Page last updated at 11:32 GMT, Thursday, 11 June 2009 12:32 UK

Jobs lost in news office closures

Galloway News
Plans to close the Galloway News office were confirmed last month

Five Trinity Mirror newspaper offices across Scotland are to be closed in moves to create regional news "hubs".

Sites at East Kilbride, Rutherglen, Coatbridge, Wishaw and its Irvine factory will shut with 11 job losses.

Last month the company confirmed plans to shut an office in Castle Douglas and transfer staff to Dumfries.

Scottish and Universal Newspapers (S&UN), which is part of Trinity Mirror, has 17 titles throughout south and west Scotland, Lothian and Tayside.

Under the plans six news "hubs" will be created.

Southern - Galloway News and Dumfries and Galloway Standard
Ayrshire/W Strathclyde - Ayrshire Post, Kilmarnock Standard, Irvine Herald, Lennox Herald
Paisley - Paisley Daily Express
South Lanarkshire - Hamilton Advertiser, East Kilbride News, Rutherglen Reformer
North Lanarkshire and Lothian - Airdrie & Coatbridge Advertiser, Wishaw Press, Lothian Courier
Central/Tayside - Stirling Observer, Perthshire Advertiser, Blairgowrie Advertiser, Strathearn Herald

They will produce between one and four newspaper titles each.
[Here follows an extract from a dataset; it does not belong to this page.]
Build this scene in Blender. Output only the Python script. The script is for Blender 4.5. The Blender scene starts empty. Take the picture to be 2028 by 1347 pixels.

The plans also include proposals to train reporters as "multimedia journalists".

The company said the action was being taken in light of a "challenging trading environment".

Bill Steven, S&UN's managing director, said: "We will continue to provide the local communities we serve with the very best local news, information and entertainment through our print and digital brands.

"Nothing in that respect will change."

However, he said the industry faced difficult times and it was essential to make changes now to "safeguard the future of our business and our journalism".

"This reorganisation will allow us to better position ourselves for the future and ensure we take full advantage of the opportunities presented to us in this multimedia age," he said.

National Union of Journalists Scottish organiser Paul Holleran said the proposals were preferable to large-scale redundancies.

He said: "I always think local newspapers should be on the local main street."

"But it is a better answer than we are seeing in a lot of other companies."